WHAT IS EXPECTED: Count how many lines hold the string "pixels". Give that number alone.

*** SUPPLIED INFORMATION

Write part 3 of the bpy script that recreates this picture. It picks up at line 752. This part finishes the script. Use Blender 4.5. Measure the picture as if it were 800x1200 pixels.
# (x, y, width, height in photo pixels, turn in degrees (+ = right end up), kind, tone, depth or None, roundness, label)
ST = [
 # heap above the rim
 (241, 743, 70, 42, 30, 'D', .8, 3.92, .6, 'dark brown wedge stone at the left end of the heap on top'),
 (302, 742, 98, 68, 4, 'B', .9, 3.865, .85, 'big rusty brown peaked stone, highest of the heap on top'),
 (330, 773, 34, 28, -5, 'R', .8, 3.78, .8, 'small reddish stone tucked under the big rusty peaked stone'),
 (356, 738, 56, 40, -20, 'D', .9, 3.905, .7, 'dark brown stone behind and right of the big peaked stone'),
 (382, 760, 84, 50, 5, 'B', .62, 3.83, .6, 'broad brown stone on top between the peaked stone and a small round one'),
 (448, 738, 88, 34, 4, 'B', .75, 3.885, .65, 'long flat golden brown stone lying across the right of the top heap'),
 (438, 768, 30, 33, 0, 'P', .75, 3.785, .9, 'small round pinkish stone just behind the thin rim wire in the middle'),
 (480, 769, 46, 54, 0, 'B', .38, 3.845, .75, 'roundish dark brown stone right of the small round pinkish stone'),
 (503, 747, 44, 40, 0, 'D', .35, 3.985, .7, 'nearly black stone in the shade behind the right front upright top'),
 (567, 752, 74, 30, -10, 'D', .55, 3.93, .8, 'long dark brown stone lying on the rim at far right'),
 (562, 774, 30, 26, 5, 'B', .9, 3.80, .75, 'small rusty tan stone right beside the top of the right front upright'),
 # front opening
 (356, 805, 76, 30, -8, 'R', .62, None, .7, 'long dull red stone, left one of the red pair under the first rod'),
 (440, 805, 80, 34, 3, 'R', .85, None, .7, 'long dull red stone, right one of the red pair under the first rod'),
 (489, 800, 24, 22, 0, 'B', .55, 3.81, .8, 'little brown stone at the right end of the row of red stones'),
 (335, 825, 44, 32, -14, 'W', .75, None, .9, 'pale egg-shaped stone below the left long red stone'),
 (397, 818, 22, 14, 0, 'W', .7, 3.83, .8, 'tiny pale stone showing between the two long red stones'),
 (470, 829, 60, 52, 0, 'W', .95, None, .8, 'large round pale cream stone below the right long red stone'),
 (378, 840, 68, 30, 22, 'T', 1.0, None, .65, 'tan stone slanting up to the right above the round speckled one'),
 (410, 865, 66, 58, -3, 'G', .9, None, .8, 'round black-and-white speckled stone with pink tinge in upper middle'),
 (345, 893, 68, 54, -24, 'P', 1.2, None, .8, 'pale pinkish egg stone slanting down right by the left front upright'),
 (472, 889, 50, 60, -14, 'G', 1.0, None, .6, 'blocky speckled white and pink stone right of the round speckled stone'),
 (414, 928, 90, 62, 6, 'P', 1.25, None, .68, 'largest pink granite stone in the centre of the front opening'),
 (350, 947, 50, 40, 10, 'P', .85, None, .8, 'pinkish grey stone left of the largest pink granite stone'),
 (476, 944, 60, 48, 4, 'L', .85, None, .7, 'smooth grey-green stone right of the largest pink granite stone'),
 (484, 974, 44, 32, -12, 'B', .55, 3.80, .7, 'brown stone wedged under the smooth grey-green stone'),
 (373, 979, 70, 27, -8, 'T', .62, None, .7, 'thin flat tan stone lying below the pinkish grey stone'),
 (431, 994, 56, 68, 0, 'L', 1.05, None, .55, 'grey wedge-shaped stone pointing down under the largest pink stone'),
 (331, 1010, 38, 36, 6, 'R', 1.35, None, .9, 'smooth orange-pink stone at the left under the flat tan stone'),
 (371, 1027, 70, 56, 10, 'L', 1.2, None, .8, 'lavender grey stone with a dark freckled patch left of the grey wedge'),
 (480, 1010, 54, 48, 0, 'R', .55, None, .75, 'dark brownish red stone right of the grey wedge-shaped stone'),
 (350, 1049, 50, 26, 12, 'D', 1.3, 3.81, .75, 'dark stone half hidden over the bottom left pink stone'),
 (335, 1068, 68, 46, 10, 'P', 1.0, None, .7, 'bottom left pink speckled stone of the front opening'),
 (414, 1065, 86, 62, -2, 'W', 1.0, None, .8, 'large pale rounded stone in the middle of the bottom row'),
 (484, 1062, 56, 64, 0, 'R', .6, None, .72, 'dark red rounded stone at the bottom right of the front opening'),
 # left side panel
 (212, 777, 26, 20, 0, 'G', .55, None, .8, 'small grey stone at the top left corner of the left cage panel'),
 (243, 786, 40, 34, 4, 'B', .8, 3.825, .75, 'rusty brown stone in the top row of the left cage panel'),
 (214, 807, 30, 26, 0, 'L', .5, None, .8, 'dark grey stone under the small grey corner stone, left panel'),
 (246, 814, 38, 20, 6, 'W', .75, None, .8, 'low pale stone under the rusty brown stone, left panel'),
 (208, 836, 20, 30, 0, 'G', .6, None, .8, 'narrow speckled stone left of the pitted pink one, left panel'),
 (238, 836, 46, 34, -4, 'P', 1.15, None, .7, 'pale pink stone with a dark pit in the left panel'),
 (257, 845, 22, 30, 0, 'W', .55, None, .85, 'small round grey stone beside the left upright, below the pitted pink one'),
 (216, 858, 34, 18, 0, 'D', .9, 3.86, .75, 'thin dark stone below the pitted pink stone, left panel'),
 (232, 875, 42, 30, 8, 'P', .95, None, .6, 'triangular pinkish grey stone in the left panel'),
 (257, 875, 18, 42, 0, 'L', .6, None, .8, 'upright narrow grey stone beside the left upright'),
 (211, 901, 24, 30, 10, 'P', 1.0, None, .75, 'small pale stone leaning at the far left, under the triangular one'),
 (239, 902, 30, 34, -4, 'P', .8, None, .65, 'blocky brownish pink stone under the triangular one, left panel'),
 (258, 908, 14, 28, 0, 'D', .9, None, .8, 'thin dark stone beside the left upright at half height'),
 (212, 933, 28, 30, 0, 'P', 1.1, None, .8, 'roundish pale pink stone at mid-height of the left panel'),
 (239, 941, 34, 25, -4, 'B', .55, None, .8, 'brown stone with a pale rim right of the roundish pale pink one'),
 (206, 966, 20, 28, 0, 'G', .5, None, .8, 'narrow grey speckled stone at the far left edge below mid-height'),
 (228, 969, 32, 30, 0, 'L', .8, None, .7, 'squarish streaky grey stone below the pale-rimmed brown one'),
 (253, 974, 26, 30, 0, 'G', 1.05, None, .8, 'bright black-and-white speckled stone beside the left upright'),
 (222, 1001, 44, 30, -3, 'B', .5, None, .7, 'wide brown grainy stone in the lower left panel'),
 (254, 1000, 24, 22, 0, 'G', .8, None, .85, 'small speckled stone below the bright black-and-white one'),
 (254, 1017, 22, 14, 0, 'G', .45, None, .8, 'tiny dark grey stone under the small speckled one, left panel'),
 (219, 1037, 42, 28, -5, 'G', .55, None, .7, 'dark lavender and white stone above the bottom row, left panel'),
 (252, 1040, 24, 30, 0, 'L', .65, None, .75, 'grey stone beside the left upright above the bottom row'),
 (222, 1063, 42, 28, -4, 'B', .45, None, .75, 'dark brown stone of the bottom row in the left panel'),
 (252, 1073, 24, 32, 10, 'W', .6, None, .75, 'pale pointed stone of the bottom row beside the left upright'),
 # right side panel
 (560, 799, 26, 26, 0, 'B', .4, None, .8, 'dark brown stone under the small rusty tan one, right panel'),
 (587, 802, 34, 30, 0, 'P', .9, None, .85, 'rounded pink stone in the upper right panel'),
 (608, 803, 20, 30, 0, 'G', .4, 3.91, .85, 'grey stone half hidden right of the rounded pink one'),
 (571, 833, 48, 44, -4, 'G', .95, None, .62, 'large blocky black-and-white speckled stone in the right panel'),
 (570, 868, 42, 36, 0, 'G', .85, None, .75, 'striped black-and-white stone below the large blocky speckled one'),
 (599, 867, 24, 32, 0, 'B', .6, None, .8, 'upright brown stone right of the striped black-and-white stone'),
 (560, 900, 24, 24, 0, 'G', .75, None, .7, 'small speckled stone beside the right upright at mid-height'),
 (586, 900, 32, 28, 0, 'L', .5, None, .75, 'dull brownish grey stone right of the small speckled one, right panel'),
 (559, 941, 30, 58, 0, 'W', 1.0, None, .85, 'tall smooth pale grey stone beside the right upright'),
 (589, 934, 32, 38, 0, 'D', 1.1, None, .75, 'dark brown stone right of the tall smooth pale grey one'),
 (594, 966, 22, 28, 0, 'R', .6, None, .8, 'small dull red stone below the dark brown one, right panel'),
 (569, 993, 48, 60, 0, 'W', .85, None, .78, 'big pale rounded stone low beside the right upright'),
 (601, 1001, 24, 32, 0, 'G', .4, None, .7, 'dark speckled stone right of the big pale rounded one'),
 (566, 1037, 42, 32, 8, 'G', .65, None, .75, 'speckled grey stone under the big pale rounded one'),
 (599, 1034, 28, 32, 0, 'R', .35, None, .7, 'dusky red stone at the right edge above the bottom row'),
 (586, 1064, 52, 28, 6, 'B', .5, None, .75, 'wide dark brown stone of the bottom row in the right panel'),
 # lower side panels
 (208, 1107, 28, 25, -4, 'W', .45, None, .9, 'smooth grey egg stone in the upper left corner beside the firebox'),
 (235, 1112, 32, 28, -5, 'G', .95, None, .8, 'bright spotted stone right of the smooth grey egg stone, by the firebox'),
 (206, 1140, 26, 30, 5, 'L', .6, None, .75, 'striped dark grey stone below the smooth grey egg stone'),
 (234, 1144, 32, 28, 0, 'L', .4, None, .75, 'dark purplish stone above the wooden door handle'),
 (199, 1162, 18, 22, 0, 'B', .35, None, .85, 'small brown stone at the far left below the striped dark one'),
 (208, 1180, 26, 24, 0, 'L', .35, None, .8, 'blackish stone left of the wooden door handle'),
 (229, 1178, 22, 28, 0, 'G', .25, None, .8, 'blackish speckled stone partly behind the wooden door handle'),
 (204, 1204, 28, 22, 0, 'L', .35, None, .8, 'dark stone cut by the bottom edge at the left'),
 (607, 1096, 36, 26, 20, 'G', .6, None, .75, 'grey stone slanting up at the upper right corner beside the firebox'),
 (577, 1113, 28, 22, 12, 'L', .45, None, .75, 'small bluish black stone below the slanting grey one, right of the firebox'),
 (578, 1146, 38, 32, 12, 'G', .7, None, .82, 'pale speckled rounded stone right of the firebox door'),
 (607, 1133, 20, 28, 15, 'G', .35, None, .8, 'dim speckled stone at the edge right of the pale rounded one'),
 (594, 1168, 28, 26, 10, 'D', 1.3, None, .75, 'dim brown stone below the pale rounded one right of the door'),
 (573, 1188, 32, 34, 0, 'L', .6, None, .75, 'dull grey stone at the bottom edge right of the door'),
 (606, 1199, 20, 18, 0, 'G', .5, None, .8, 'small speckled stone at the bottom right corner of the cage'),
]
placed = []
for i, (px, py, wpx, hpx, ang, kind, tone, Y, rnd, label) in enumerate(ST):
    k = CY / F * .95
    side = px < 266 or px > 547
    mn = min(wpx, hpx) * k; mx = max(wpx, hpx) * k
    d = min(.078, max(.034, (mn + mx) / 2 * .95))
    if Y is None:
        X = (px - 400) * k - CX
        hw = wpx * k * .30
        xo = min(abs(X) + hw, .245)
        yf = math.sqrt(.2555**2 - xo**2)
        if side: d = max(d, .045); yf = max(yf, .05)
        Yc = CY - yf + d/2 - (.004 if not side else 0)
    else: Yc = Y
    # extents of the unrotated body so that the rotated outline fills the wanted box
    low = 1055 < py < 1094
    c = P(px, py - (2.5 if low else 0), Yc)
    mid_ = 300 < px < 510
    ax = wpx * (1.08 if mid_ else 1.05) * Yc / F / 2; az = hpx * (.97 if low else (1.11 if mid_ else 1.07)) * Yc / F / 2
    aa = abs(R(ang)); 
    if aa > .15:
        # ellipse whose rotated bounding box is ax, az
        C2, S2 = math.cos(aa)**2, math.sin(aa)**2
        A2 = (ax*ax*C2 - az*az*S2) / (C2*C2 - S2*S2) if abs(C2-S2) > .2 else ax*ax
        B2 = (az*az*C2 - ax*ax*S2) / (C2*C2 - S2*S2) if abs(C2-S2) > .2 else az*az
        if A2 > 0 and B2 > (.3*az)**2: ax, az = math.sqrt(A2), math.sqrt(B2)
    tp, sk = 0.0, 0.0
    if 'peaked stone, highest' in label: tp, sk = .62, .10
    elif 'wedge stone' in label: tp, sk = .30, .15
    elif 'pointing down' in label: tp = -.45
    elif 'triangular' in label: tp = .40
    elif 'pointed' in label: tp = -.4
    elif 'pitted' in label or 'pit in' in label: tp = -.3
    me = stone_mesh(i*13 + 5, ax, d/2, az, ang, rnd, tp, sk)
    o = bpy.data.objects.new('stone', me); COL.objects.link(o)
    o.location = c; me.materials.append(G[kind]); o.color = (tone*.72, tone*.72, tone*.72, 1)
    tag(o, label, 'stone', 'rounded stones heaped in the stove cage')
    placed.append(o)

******

ANSWER TO THIS EXERCISE: 2